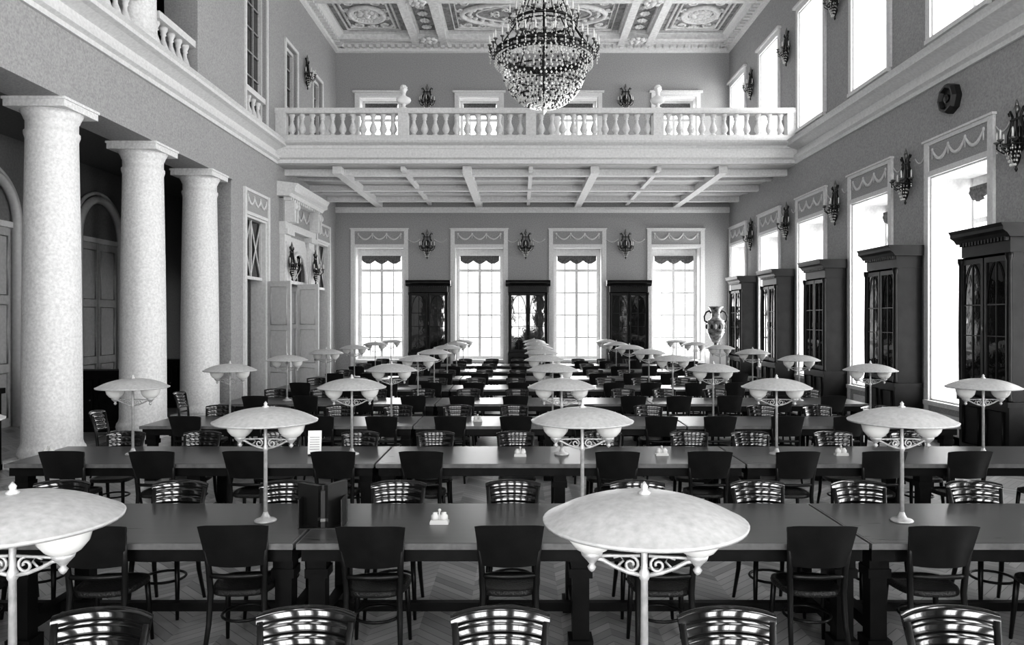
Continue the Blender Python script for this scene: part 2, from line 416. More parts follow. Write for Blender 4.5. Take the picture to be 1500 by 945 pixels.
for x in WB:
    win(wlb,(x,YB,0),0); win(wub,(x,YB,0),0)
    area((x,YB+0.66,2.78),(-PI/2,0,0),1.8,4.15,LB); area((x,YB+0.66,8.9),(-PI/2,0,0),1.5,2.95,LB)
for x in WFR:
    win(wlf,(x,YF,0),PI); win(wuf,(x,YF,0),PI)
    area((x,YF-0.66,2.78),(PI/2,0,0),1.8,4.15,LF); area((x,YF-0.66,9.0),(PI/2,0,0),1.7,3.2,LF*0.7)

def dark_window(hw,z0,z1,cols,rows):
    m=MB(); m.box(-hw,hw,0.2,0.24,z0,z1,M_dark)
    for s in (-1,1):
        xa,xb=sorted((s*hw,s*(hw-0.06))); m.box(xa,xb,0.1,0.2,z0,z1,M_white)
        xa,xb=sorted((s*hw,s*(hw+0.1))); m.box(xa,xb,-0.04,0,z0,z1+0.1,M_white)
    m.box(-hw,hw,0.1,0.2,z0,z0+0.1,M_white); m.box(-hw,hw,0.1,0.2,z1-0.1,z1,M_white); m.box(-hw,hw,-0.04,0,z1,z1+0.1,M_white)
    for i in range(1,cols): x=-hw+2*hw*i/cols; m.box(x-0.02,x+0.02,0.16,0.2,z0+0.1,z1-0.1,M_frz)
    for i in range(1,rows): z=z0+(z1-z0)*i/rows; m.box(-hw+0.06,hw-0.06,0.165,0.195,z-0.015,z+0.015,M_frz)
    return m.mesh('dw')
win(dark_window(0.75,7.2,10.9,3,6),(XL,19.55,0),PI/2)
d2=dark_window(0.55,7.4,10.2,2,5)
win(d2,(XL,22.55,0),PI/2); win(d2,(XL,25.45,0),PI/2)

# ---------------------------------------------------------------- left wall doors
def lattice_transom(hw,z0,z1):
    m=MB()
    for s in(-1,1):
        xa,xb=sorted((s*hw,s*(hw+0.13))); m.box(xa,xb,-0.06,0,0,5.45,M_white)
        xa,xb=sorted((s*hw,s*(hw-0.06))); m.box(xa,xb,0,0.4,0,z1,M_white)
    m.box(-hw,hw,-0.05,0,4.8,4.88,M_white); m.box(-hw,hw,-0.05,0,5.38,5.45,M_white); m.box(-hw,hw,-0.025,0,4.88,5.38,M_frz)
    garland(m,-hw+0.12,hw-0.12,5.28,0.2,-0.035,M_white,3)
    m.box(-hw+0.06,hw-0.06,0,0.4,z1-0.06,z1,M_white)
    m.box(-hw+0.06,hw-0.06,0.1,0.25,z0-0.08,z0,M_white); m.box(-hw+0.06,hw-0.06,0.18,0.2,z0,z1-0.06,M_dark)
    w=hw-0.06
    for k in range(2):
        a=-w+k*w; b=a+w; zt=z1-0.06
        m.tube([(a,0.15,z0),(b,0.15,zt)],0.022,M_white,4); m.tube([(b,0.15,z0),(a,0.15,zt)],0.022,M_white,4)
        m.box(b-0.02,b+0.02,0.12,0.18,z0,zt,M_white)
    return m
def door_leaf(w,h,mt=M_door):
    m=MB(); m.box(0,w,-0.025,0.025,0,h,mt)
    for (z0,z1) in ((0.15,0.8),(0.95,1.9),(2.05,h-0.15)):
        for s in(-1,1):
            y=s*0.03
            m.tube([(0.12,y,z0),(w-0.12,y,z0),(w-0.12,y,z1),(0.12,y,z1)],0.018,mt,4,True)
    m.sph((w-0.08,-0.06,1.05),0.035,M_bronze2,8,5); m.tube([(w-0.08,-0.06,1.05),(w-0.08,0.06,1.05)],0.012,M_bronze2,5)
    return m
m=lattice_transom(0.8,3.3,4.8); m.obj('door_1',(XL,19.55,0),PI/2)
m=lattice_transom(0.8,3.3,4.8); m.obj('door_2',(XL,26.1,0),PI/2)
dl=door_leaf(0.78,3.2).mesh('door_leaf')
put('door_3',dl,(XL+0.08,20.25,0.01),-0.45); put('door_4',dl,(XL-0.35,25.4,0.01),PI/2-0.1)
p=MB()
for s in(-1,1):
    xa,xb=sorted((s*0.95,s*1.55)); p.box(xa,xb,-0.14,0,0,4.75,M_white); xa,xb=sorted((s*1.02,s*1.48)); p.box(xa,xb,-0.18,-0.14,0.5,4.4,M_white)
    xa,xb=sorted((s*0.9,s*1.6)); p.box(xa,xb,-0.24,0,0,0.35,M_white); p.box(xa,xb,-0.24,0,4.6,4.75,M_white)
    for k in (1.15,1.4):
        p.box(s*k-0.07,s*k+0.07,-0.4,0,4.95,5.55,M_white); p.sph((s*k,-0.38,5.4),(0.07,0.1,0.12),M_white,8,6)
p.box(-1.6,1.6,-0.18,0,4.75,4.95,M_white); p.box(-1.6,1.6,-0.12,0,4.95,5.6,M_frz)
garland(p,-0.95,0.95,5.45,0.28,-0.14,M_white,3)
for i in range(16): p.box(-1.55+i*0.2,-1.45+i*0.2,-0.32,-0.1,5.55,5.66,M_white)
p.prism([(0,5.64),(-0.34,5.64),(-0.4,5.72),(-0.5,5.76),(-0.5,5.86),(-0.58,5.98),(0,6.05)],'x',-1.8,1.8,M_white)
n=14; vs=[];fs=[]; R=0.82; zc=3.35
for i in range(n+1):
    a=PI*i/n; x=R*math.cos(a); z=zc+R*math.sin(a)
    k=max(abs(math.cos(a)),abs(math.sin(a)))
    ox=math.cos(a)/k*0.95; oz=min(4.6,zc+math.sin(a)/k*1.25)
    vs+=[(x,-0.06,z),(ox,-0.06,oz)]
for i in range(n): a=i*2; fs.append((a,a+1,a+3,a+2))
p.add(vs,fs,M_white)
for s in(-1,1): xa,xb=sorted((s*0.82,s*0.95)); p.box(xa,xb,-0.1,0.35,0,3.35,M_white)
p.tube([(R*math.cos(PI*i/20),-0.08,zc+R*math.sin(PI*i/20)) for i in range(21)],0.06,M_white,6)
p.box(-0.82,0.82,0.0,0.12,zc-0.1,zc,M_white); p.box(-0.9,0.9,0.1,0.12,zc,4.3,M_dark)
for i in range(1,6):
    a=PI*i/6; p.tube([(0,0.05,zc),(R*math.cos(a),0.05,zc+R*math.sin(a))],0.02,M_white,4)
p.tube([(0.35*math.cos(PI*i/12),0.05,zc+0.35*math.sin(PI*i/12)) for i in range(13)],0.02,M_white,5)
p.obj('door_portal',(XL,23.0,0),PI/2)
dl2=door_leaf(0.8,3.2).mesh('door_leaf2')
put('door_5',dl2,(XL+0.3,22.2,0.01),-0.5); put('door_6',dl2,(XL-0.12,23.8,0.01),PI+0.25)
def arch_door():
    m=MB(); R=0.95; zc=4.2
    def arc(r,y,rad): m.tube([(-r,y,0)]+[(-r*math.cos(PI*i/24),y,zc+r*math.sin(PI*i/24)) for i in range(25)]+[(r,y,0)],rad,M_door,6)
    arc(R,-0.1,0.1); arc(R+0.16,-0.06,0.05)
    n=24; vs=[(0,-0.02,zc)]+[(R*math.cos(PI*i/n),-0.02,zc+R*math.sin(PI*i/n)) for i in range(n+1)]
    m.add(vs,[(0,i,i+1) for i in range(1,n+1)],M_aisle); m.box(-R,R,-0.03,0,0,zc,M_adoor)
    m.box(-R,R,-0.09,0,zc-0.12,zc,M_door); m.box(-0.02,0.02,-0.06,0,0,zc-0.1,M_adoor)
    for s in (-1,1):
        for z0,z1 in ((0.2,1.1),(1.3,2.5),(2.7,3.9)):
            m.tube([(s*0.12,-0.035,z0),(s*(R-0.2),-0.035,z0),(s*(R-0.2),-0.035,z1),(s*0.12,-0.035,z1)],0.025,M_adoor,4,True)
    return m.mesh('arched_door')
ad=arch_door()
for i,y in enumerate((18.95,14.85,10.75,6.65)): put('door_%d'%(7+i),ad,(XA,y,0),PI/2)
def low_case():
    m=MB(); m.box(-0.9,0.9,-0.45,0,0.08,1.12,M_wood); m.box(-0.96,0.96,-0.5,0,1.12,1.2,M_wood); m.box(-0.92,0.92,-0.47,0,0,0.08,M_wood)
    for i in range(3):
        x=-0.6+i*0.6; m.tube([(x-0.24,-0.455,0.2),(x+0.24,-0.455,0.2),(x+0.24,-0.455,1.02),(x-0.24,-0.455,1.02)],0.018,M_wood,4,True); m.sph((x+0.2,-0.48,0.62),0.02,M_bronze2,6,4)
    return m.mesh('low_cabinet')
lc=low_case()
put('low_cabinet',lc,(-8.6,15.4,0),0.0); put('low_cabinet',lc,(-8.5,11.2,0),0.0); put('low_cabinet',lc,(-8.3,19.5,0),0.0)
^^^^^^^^
§ Aim of the task
Restate only the lines running from the start of the material above through the line containing "win(d2,(XL,22.55,0),PI/2); win(d2,(XL,25.45,0),PI/2)", ends included. No pictures.

§ Reply to the exercise
Continue the Blender Python script for this scene: part 2, from line 416. More parts follow. Write for Blender 4.5. Take the picture to be 1500 by 945 pixels.
for x in WB:
    win(wlb,(x,YB,0),0); win(wub,(x,YB,0),0)
    area((x,YB+0.66,2.78),(-PI/2,0,0),1.8,4.15,LB); area((x,YB+0.66,8.9),(-PI/2,0,0),1.5,2.95,LB)
for x in WFR:
    win(wlf,(x,YF,0),PI); win(wuf,(x,YF,0),PI)
    area((x,YF-0.66,2.78),(PI/2,0,0),1.8,4.15,LF); area((x,YF-0.66,9.0),(PI/2,0,0),1.7,3.2,LF*0.7)

def dark_window(hw,z0,z1,cols,rows):
    m=MB(); m.box(-hw,hw,0.2,0.24,z0,z1,M_dark)
    for s in (-1,1):
        xa,xb=sorted((s*hw,s*(hw-0.06))); m.box(xa,xb,0.1,0.2,z0,z1,M_white)
        xa,xb=sorted((s*hw,s*(hw+0.1))); m.box(xa,xb,-0.04,0,z0,z1+0.1,M_white)
    m.box(-hw,hw,0.1,0.2,z0,z0+0.1,M_white); m.box(-hw,hw,0.1,0.2,z1-0.1,z1,M_white); m.box(-hw,hw,-0.04,0,z1,z1+0.1,M_white)
    for i in range(1,cols): x=-hw+2*hw*i/cols; m.box(x-0.02,x+0.02,0.16,0.2,z0+0.1,z1-0.1,M_frz)
    for i in range(1,rows): z=z0+(z1-z0)*i/rows; m.box(-hw+0.06,hw-0.06,0.165,0.195,z-0.015,z+0.015,M_frz)
    return m.mesh('dw')
win(dark_window(0.75,7.2,10.9,3,6),(XL,19.55,0),PI/2)
d2=dark_window(0.55,7.4,10.2,2,5)
win(d2,(XL,22.55,0),PI/2); win(d2,(XL,25.45,0),PI/2)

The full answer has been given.